The Building Center does not sell lumber or supplies to fishing vessels, Parisi said. It was built on the harbor when the company received coal and lumber by ship, though the business is no longer marine-based.
Sam Parisi, owner of Pier 7 Inc., a lobster-buying company on Commercial Street, said he has difficulty finding tenants to make use of the vacant space in his building.
The Building Center's Parisi cannot convert a strip of land on the water at that property to any kind of use.
Properties sitting empty include the GMF building, a vacant undeveloped parcel known as I-4, C-2, two parcels on the southwestern end of the Fort, the Rogers Street building that use to house West Marine fishing gear shop and the former Fishermen's Wharf on Rogers Street.
Plans in works
A redrafted Harbor Plan proposal, given to Mayor John Bell last August by a committee he appointed and passed on to the City Council last month, includes a rezoning concept that loosens limits around Harbor Cove and East Gloucester while keeping the controls around Jodrey Fish Pier.
That plan subdivides the 100 acres of harborfront into three zones. In the center, around the Jodrey Fish Pier, the rules do not change, preserving a requirement that no more than 25 percent of the parcel can have nonmarine uses. But in Harbor Cove and East Gloucester, the demands for marine industrial use up from the piers and wharves soften to half-and-half.

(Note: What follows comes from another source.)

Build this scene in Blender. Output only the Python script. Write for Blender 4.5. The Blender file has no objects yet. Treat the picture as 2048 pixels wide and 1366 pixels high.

"I think the Inner Harbor should be protected," Sam Parisi said. "But people not using the back of the property, like the Building Center, should be able to do something with it. That's all wasted space right now."
A coalition of harbor business owners believes the rewritten Harbor Plan does not go far enough and proposed the restrictions need to be relaxed further.
The coalition proposed zoning changes freeing properties just up from the piers in the marine industrial zone from Harbor Cove to East Gloucester to fill with hotels, recreational marinas, restaurants, shopping centers, offices and arts and crafts.
On the waterfront itself, it wants the right to convert fallow space and dilapidated piers to boat slips, with at least one in every four new slips dedicated to commercial dockage, priced the same as at Jodrey Fish Pier.
Those changes, however, would entail a rollback, or even complete liberation of the port, from the state's tight control under the Designated Port Act.
"You have to allow for some kind of mixed use," said Joseph Parisi. "Some properties would even be good for second-floor offices or restaurants."